The task:
Return, without pictures, the lines from the start of the data through the one that contains "sc = bpy.context.scene".

Data shown:
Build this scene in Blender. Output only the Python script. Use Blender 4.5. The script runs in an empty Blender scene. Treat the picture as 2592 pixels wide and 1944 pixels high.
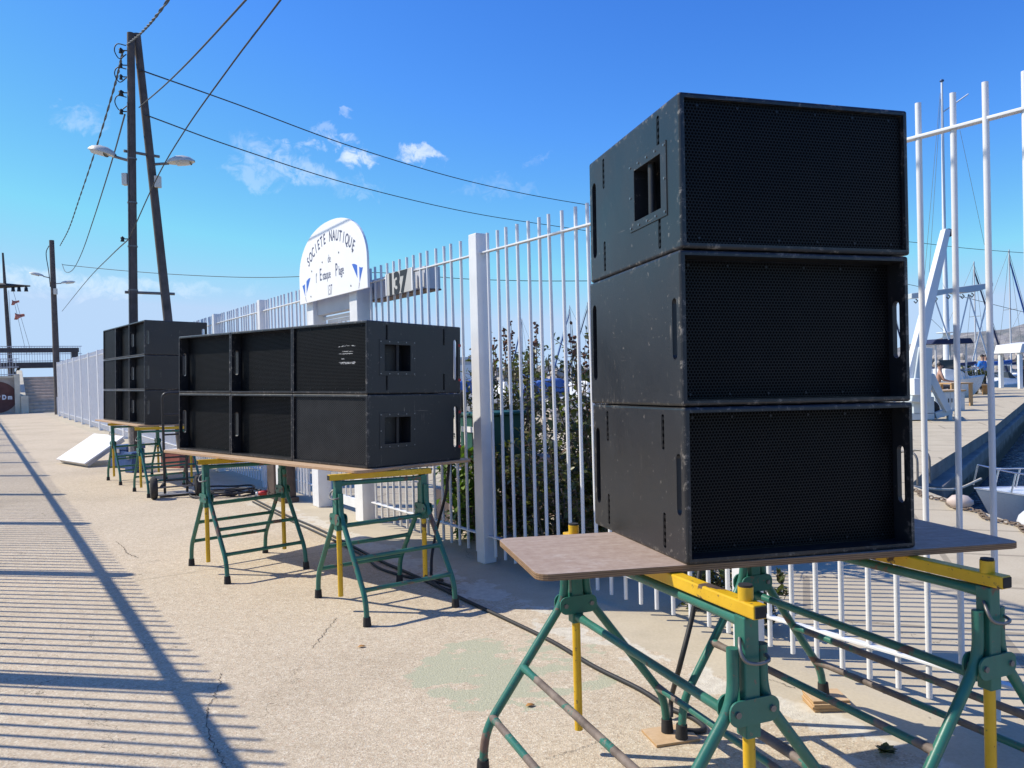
import bpy, bmesh, math, random
from mathutils import Vector, Matrix, Euler
from mathutils.geometry import tessellate_polygon
random.seed(7)
PI = math.pi
C = bpy.context.scene.collection
sc = bpy.context.scene

# ------------------------------------------------------------------ camera
F_PX, W_PX, H_PX, EYE = 2010.775, 2592.0, 1944.0, 1.5
PITCH, ROLL = -0.0137, -0.0267
_cp, _sp = math.cos(PITCH), math.sin(PITCH)
_r0, _u0, _f0 = Vector((1, 0, 0)), Vector((0, -_sp, _cp)), Vector((0, _cp, _sp))
_c, _s = math.cos(ROLL), math.sin(ROLL)
RIGHT, UP, FWD = _r0 * _c + _u0 * _s, _r0 * -_s + _u0 * _c, _f0
EYE_P = Vector((0, 0, EYE))
cam_d = bpy.data.cameras.new('camera')
cam = bpy.data.objects.new('camera', cam_d)
C.objects.link(cam)
cam_d.sensor_width = 36.0
cam_d.lens = 36.0 * F_PX / W_PX
cam_d.clip_end = 6000
cam_d.clip_start = 0.05
m = Matrix.Identity(4)
for i in range(3):
    m[i][0], m[i][1], m[i][2] = RIGHT[i], UP[i], -FWD[i]
m.translation = EYE_P
cam.matrix_world = m
sc.camera = cam

# ------------------------------------------------------------------ light
SUN_EL, SUN_DIR = math.radians(44.5), math.radians(-10.0)   # direction the light travels, from +x
trav = Vector((math.cos(SUN_DIR) * math.cos(SUN_EL), math.sin(SUN_DIR) * math.cos(SUN_EL), -math.sin(SUN_EL)))
sun_d = bpy.data.lights.new('sun', 'SUN')
sun_d.energy = 4.7
sun_d.angle = math.radians(0.5)
sun_d.color = (1.0, 0.93, 0.80)
sun = bpy.data.objects.new('sun', sun_d)
C.objects.link(sun)
sun.rotation_euler = trav.to_track_quat('-Z', 'Y').to_euler()
sun.location = (-30, 5, 30)

def nd(nt, typ, ins=None, **props):
    n = nt.nodes.new(typ)
    for k, v in props.items():
        setattr(n, k, v)
    for k, v in (ins or {}).items():
        s = n.inputs[k]
        if isinstance(v, bpy.types.NodeSocket):
            nt.links.new(v, s)
        else:
            s.default_value = v
    return n

def mth(nt, op, a, b=None, clamp=False):
    ins = {0: a}
    if b is not None:
        ins[1] = b
    return nd(nt, 'ShaderNodeMath', ins, operation=op, use_clamp=clamp).outputs[0]

def mixc(nt, fac, a, b, blend='MIX'):
    n = nd(nt, 'ShaderNodeMix', None, data_type='RGBA', blend_type=blend)
    for idx, v in ((0, fac), (6, a), (7, b)):
        if isinstance(v, bpy.types.NodeSocket):
            nt.links.new(v, n.inputs[idx])
        elif idx == 0:
            n.inputs[idx].default_value = v
        else:
            n.inputs[idx].default_value = (*v[:3], 1)
    return n.outputs[2]

def ramp(nt, fac, stops, interp='LINEAR'):
    n = nd(nt, 'ShaderNodeValToRGB', {'Fac': fac})
    cr = n.color_ramp
    cr.interpolation = interp
    while len(cr.elements) < len(stops):
        cr.elements.new(0.5)
    for e, (p, c) in zip(cr.elements, stops):
        e.position = p
        e.color = (*c, 1) if not isinstance(c, (int, float)) else (c, c, c, 1)
    return n.outputs[0]

def noise(nt, vec, scale, detail=4, rough=0.55, dist=0.0, out=0):
    n = nd(nt, 'ShaderNodeTexNoise', {'Scale': scale, 'Detail': detail, 'Roughness': rough, 'Distortion': dist})
    if vec is not None:
        nt.links.new(vec, n.inputs['Vector'])
    return n.outputs[out]

def smooth(nt, v, lo, hi):
    n = nd(nt, 'ShaderNodeMapRange', {'Value': v, 'From Min': lo, 'From Max': hi}, interpolation_type='SMOOTHSTEP')
    return n.outputs[0]

# sky: Nishita, with a few thin clouds placed by direction
world = bpy.data.worlds.new('World')
sc.world = world
world.use_nodes = True
nt = world.node_tree
nt.nodes.clear()
sky = nd(nt, 'ShaderNodeTexSky', None, sky_type='NISHITA', sun_disc=False)
sky.sun_elevation = SUN_EL
_ts = -trav
sky.sun_rotation = math.atan2(_ts.x, _ts.y)
sky.altitude = 0
sky.air_density = 1.0
sky.dust_density = 0.05
sky.ozone_density = 2.6
_ex = 0.115 * 1.165
def grade(sock, power, gain):
    s_ = mth(nt, 'MINIMUM', mth(nt, 'MULTIPLY', sock, _ex), 0.64)
    return mth(nt, 'MULTIPLY', mth(nt, 'POWER', s_, power), gain / _ex)
_rgb = nd(nt, 'ShaderNodeSeparateColor', {0: sky.outputs[0]}).outputs      # the camera's deep, contrasty blue
tint = nd(nt, 'ShaderNodeCombineColor', {0: grade(_rgb[0], 1.6, 1.03), 1: grade(_rgb[1], 1.35, 1.27), 2: grade(_rgb[2], 0.82, 1.385)}).outputs[0]
tc = nd(nt, 'ShaderNodeTexCoord').outputs['Generated']
def dirvec(u, v):
    return (RIGHT * ((u - W_PX / 2) / F_PX) + UP * ((H_PX / 2 - v) / F_PX) + FWD).normalized()
skycol = tint
warp = nd(nt, 'ShaderNodeVectorMath', {0: noise(nt, tc, 34, 5, 0.62, 0.6, 1), 1: (0.5, 0.5, 0.5)}, operation='SUBTRACT').outputs[0]
fine = noise(nt, tc, 60, 6, 0.65, 0.8)
tot = None
def cloud(u, v, ru, rv, dens, wob, rot=0.0):
    """one small cloud: an ellipse on the sky sphere torn by noise"""
    global tot
    d0 = dirvec(u, v)
    right = d0.cross(Vector((0, 0, 1))).normalized()
    up = right.cross(d0).normalized()
    r2, u2 = right * math.cos(rot) + up * math.sin(rot), up * math.cos(rot) - right * math.sin(rot)
    wv = nd(nt, 'ShaderNodeVectorMath', {0: warp, 'Scale': wob}, operation='SCALE').outputs[0]
    p = nd(nt, 'ShaderNodeVectorMath', {0: tc, 1: wv}, operation='ADD').outputs[0]
    p = nd(nt, 'ShaderNodeVectorMath', {0: p, 1: tuple(d0)}, operation='SUBTRACT').outputs[0]
    a = nd(nt, 'ShaderNodeVectorMath', {0: p, 1: tuple(r2 * (F_PX / ru))}, operation='DOT_PRODUCT').outputs['Value']
    b = nd(nt, 'ShaderNodeVectorMath', {0: p, 1: tuple(u2 * (F_PX / rv))}, operation='DOT_PRODUCT').outputs['Value']
    q = mth(nt, 'ADD', mth(nt, 'MULTIPLY', a, a), mth(nt, 'MULTIPLY', b, b))
    fr = nd(nt, 'ShaderNodeVectorMath', {0: tc, 1: tuple(d0)}, operation='DOT_PRODUCT').outputs['Value']
    mk = mth(nt, 'MULTIPLY', smooth(nt, q, 1.0, 0.05), mth(nt, 'GREATER_THAN', fr, 0.3))
    mk = mth(nt, 'MULTIPLY', mth(nt, 'MULTIPLY', mk, dens * 0.64), smooth(nt, fine, 0.30, 0.62))
    tot = mk if tot is None else mth(nt, 'MAXIMUM', tot, mk)
cloud(905, 398, 58, 26, 0.95, 0.05)
cloud(1062, 392, 62, 24, 0.85, 0.05)
cloud(868, 350, 42, 18, 0.6, 0.05)
cloud(735, 420, 150, 42, 0.42, 0.07, -0.35)
cloud(640, 440, 90, 30, 0.3, 0.07, -0.3)
cloud(790, 372, 34, 15, 0.45, 0.05)
cloud(820, 330, 40, 14, 0.3, 0.06)
cloud(880, 290, 26, 12, 0.4, 0.05)
cloud(722, 366, 24, 12, 0.35, 0.05)
cloud(890, 470, 70, 26, 0.2, 0.08)
cloud(200, 300, 60, 30, 0.3, 0.06)
cloud(150, 710, 420, 26, 0.42, 0.05, -0.05)
cloud(380, 735, 300, 16, 0.25, 0.05, 0.05)
cloud(1260, 480, 110, 30, 0.16, 0.08)
cloud(1350, 405, 40, 14, 0.14, 0.06)
skycol = mixc(nt, tot, skycol, (8.6, 8.8, 9.2))
bg = nd(nt, 'ShaderNodeBackground', {'Color': skycol, 'Strength': 0.115})
nd(nt, 'ShaderNodeOutputWorld', {'Surface': bg.outputs[0]})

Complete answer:
Build this scene in Blender. Output only the Python script. Use Blender 4.5. The script runs in an empty Blender scene. Treat the picture as 2592 pixels wide and 1944 pixels high.
import bpy, bmesh, math, random
from mathutils import Vector, Matrix, Euler
from mathutils.geometry import tessellate_polygon
random.seed(7)
PI = math.pi
C = bpy.context.scene.collection
sc = bpy.context.scene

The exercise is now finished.